Lo United moderno, la società sportiva più ricca al mondo assieme ai New York Yankees, è sicuramente diventato quel che è anche grazie ai soldi. Ma ha innanzitutto fatto fruttare gli introiti dipendenti da tante vittorie, anche europee; più vinceva, infatti, più guadagnava. E’ quindi giusto fare una distinzione rispetto ad alcuni club che nell’ultimo decennio hanno improvvisamente visto ingrassare le proprie casse, e conseguentemente cambiare i propri orizzonti, quasi esclusivamente grazie a improvvise e faraoniche iniezioni di denaro effettuate da investitori stranieri.
Alla già citata assenza di campagne di rinnovamento stravolgenti, va aggiunto che gli investimenti sono sempre stati ben distribuiti. Pur facendo parte di un’élite economica, dal punto di vista squisitamente sportivo lo United non ha mai agito con avventatezza né tanto meno con arroganza. Andando a ritroso nel tempo e guardando alle sue stelle più luminose fra quelle più costose, è facile individuare singoli colpi di mercato certamente proibitivi per la maggior parte degli altri club ma comunque piazzati con grande parsimonia se si considera che stiamo parlando di vent’anni. Gli acquisti di van Persie, Berbatov, Nani, Carrick, Rooney, Rio Ferdinand, van Nistelrooy, Veron e Sheringham, per arrivare a Cantona che col suo arrivo dal Leeds ultimo campione della First Division (per appena 4 punti sempre sullo United, a proposito) trasferì di fatto il testimone del dominio nazionale all’Old Trafford, dimostrano che non c’è mai stato più di un campione o ‘top player’ che dir si voglia a segnare il passaggio da un ciclo all’altro.
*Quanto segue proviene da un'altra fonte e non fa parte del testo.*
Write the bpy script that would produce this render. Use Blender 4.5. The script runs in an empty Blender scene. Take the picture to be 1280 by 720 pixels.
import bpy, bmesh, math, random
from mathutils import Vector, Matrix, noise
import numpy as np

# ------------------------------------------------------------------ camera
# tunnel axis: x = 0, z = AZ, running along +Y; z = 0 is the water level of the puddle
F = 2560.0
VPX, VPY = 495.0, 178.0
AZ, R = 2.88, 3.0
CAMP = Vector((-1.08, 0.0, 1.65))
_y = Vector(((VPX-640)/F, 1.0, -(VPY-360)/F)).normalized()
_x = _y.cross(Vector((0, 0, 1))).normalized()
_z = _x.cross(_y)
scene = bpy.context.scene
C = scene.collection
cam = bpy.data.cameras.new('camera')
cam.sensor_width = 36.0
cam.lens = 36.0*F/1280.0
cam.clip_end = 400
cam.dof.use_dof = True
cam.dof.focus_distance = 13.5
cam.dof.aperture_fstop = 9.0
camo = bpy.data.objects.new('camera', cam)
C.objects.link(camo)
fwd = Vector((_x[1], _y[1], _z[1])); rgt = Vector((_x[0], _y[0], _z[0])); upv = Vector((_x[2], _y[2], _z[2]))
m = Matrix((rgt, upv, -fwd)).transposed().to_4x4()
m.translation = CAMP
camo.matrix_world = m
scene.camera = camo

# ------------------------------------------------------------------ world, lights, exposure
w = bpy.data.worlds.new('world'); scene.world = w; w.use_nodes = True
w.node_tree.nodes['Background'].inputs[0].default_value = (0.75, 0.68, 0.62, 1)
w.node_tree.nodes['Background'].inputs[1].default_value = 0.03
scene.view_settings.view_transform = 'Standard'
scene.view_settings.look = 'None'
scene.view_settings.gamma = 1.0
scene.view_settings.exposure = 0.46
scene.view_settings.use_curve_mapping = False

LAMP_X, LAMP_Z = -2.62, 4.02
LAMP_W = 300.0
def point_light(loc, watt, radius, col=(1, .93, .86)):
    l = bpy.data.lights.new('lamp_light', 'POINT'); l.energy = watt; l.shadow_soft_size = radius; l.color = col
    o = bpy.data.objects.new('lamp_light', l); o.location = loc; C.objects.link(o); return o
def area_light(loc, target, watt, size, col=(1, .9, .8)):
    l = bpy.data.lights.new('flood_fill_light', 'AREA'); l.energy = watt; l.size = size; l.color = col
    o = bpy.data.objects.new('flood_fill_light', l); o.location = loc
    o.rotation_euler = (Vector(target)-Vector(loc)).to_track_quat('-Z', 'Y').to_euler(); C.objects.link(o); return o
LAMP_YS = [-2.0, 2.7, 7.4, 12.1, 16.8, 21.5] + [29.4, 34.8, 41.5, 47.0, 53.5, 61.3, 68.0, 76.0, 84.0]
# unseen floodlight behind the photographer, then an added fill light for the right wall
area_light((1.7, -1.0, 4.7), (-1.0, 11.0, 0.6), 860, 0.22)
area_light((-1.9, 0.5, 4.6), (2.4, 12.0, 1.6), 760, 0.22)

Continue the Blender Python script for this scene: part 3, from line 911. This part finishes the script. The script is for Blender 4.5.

Questo resoconto vuol’essere una testimonianza di una delle avventure calcistiche più esaltanti dei tempi moderni. Ma serve anche a capire che, pur coi meccanismi propri del momento, il Manchester United ha continuato ad agire nel segno di una grande tradizione. E’ impossibile dimenticare le vicissitudini seguite alla tragedia di Monaco, la Superga britannica. Era il 1958 e una generazione di talenti venne stroncata sulla pista dell’aeroporto bavarese, nel pieno di una crescita che ai trionfi in Inghilterra stava per farne seguire di europei. Allora uno dei pochi superstiti, il manager Matt Busby, scozzese come Ferguson, impose al club una rinascita fondata sulle risorse interne con l’eccezione di pochissimi oltreché forzati rinforzi provenienti dal mercato. E il ritorno al dominio in patria, seguito dall’agognata prima conquista della Coppa dei Campioni nel 1968, a quelle condizioni, suonò eroico tanto quanto è ammirevole quello che contraddistingue la storia più recente di questo club.